** Exercise objective **
Quote every line below exactly and skip any picture.

** Provided data **
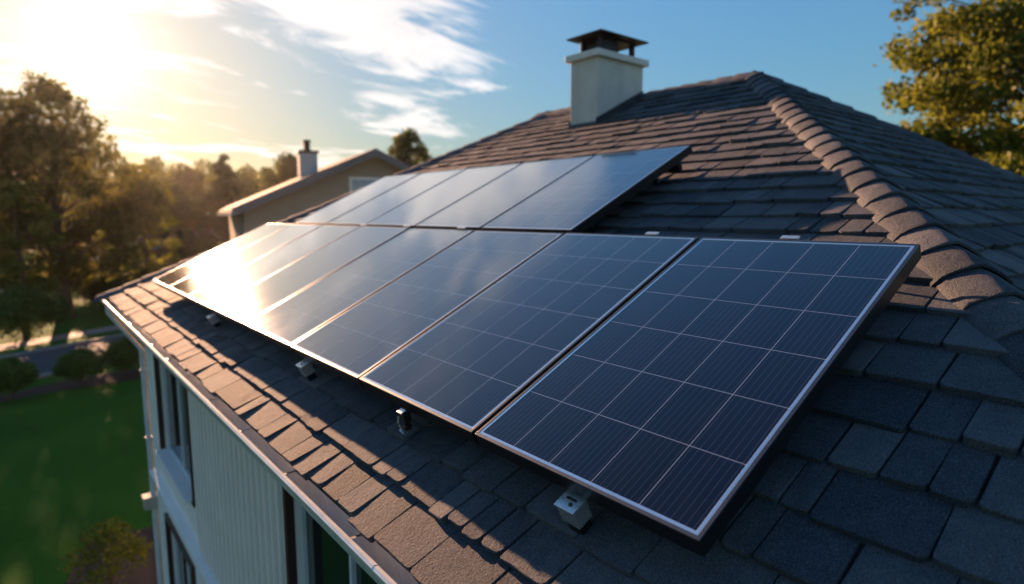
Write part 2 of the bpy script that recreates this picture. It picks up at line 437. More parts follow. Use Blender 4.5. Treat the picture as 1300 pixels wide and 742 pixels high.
# hip and ridge caps: overlapping arched tiles
def caps(p_lo, p_hi, nA, nB, name, expo=0.25, hw=0.165, seed=5, flip=False, sag=0.075):
    """arched cap tiles from p_lo up to p_hi, lying over the faces with normals nA (left side) and nB (right side)"""
    rnd = random.Random(seed); mb = MB(); tn = []
    p_lo, p_hi = Vector(p_lo), Vector(p_hi); T = (p_hi - p_lo); Ln = T.length; T.normalize()
    up = (nA + nB).normalized(); up = (up - T*up.dot(T)).normalized(); side = T.cross(up).normalized()
    # directions down each face, perpendicular to the hip
    dA = T.cross(nA).normalized(); dB = T.cross(nB).normalized()
    if dA.dot(side)*1 > 0 and dB.dot(side) > 0: dB = -dB
    if dA.z > 0: dA = -dA
    if dB.z > 0: dB = -dB
    if abs(dA.z) < 1e-4: pass
    n = int(Ln/expo) + 1; K = 12
    for i in range(n):
        s0 = Ln - (i+1)*expo; s1 = s0 + expo*1.22
        if s0 < -0.12: s0 = -0.12
        s0 += rnd.uniform(-0.006, 0.006); wj = rnd.uniform(0.97, 1.04); lift = rnd.uniform(-0.003, 0.003)
        rings = []
        for (s, ht, ws) in ((s0, 0.056+lift, wj), (s0+0.008, 0.059+lift, wj), (s0 + (s1-s0)*0.5, 0.048+lift, wj*0.97), (s1, 0.032, wj*0.93)):
            row = []
            for k in range(K+1):
                t = -1 + 2*k/K; d = dA if t < 0 else dB
                a = abs(t); dist = hw*ws*a
                # arch: flat sides meeting in a rounded crest
                crest = ht*math.sqrt(max(0.0, 1 - a**2.2)) * 1.0
                base = p_lo + T*s + d*dist + (nA if t < 0 else nB)*0.022
                row.append(base + up*crest + up*(-sag*0.0))
            rings.append(row)
        th = 0.012
        vs = []; 
        for row in rings: vs += row
        lowr = [p - up*th for p in rings[0]]
        vs += lowr
        m_ = K+1; fs = []
        for r in range(3):
            for k in range(K): fs.append((r*m_+k, r*m_+k+1, (r+1)*m_+k+1, (r+1)*m_+k))
        for k in range(K): fs.append((4*m_+k, 4*m_+k+1, k+1, k))
        # underside and side skirts so the tile has a thickness
        lo2 = [p - up*th for p in rings[3]]; vs += lo2
        for k in range(K): fs.append((5*m_+k, 5*m_+k+1, 4*m_+k+1, 4*m_+k))
        for k in (0, K):
            fs.append((k, m_+k, 2*m_+k, 3*m_+k, 5*m_+k, 4*m_+k))
        mb.add(vs, fs); t = rnd.gauss(0.55, 0.2); tn += [t]*len(fs)
    o = hpart(mb, name, M_SH, roof_o, attr=tn); recalc(o)
    sm = [True]*len(o.data.polygons); o.data.polygons.foreach_set('use_smooth', sm)
    o.data.set_sharp_from_angle(angle=rad(40))
    return o
nL = NV; nR = Vector((ST, 0, CT)); nN = UN.cross(Vector((1, 0, 0))); nN = nN if nN.z > 0 else -nN
nF = UF.cross(Vector((1, 0, 0))); nF = nF if nF.z > 0 else -nF
A0 = Vector((XR, YA0, ZR)); A1 = Vector((XR, YA1, ZR))
caps((XE, YN, ZE), A0, nL, nN, 'hip_cap', seed=21, expo=0.232, hw=0.152)
caps((XE2, YN, ZE), A0, nR, nN, 'hip_cap', seed=22, expo=0.30)
caps((XE, YF, ZE), A1, nL, nF, 'hip_cap', seed=23, expo=0.30)
caps((XE2, YF, ZE), A1, nR, nF, 'hip_cap', seed=24, expo=0.30)
caps(A1 + Vector((0, 0.1, 0)), A0 - Vector((0, 0.01, 0)), nL, nR, 'ridge_cap', seed=25, expo=0.26)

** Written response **
Write part 2 of the bpy script that recreates this picture. It picks up at line 437. More parts follow. Use Blender 4.5. Treat the picture as 1300 pixels wide and 742 pixels high.
# hip and ridge caps: overlapping arched tiles
def caps(p_lo, p_hi, nA, nB, name, expo=0.25, hw=0.165, seed=5, flip=False, sag=0.075):
    """arched cap tiles from p_lo up to p_hi, lying over the faces with normals nA (left side) and nB (right side)"""
    rnd = random.Random(seed); mb = MB(); tn = []
    p_lo, p_hi = Vector(p_lo), Vector(p_hi); T = (p_hi - p_lo); Ln = T.length; T.normalize()
    up = (nA + nB).normalized(); up = (up - T*up.dot(T)).normalized(); side = T.cross(up).normalized()
    # directions down each face, perpendicular to the hip
    dA = T.cross(nA).normalized(); dB = T.cross(nB).normalized()
    if dA.dot(side)*1 > 0 and dB.dot(side) > 0: dB = -dB
    if dA.z > 0: dA = -dA
    if dB.z > 0: dB = -dB
    if abs(dA.z) < 1e-4: pass
    n = int(Ln/expo) + 1; K = 12
    for i in range(n):
        s0 = Ln - (i+1)*expo; s1 = s0 + expo*1.22
        if s0 < -0.12: s0 = -0.12
        s0 += rnd.uniform(-0.006, 0.006); wj = rnd.uniform(0.97, 1.04); lift = rnd.uniform(-0.003, 0.003)
        rings = []
        for (s, ht, ws) in ((s0, 0.056+lift, wj), (s0+0.008, 0.059+lift, wj), (s0 + (s1-s0)*0.5, 0.048+lift, wj*0.97), (s1, 0.032, wj*0.93)):
            row = []
            for k in range(K+1):
                t = -1 + 2*k/K; d = dA if t < 0 else dB
                a = abs(t); dist = hw*ws*a
                # arch: flat sides meeting in a rounded crest
                crest = ht*math.sqrt(max(0.0, 1 - a**2.2)) * 1.0
                base = p_lo + T*s + d*dist + (nA if t < 0 else nB)*0.022
                row.append(base + up*crest + up*(-sag*0.0))
            rings.append(row)
        th = 0.012
        vs = []; 
        for row in rings: vs += row
        lowr = [p - up*th for p in rings[0]]
        vs += lowr
        m_ = K+1; fs = []
        for r in range(3):
            for k in range(K): fs.append((r*m_+k, r*m_+k+1, (r+1)*m_+k+1, (r+1)*m_+k))
        for k in range(K): fs.append((4*m_+k, 4*m_+k+1, k+1, k))
        # underside and side skirts so the tile has a thickness
        lo2 = [p - up*th for p in rings[3]]; vs += lo2
        for k in range(K): fs.append((5*m_+k, 5*m_+k+1, 4*m_+k+1, 4*m_+k))
        for k in (0, K):
            fs.append((k, m_+k, 2*m_+k, 3*m_+k, 5*m_+k, 4*m_+k))
        mb.add(vs, fs); t = rnd.gauss(0.55, 0.2); tn += [t]*len(fs)
    o = hpart(mb, name, M_SH, roof_o, attr=tn); recalc(o)
    sm = [True]*len(o.data.polygons); o.data.polygons.foreach_set('use_smooth', sm)
    o.data.set_sharp_from_angle(angle=rad(40))
    return o
nL = NV; nR = Vector((ST, 0, CT)); nN = UN.cross(Vector((1, 0, 0))); nN = nN if nN.z > 0 else -nN
nF = UF.cross(Vector((1, 0, 0))); nF = nF if nF.z > 0 else -nF
A0 = Vector((XR, YA0, ZR)); A1 = Vector((XR, YA1, ZR))
caps((XE, YN, ZE), A0, nL, nN, 'hip_cap', seed=21, expo=0.232, hw=0.152)
caps((XE2, YN, ZE), A0, nR, nN, 'hip_cap', seed=22, expo=0.30)
caps((XE, YF, ZE), A1, nL, nF, 'hip_cap', seed=23, expo=0.30)
caps((XE2, YF, ZE), A1, nR, nF, 'hip_cap', seed=24, expo=0.30)
caps(A1 + Vector((0, 0.1, 0)), A0 - Vector((0, 0.01, 0)), nL, nR, 'ridge_cap', seed=25, expo=0.26)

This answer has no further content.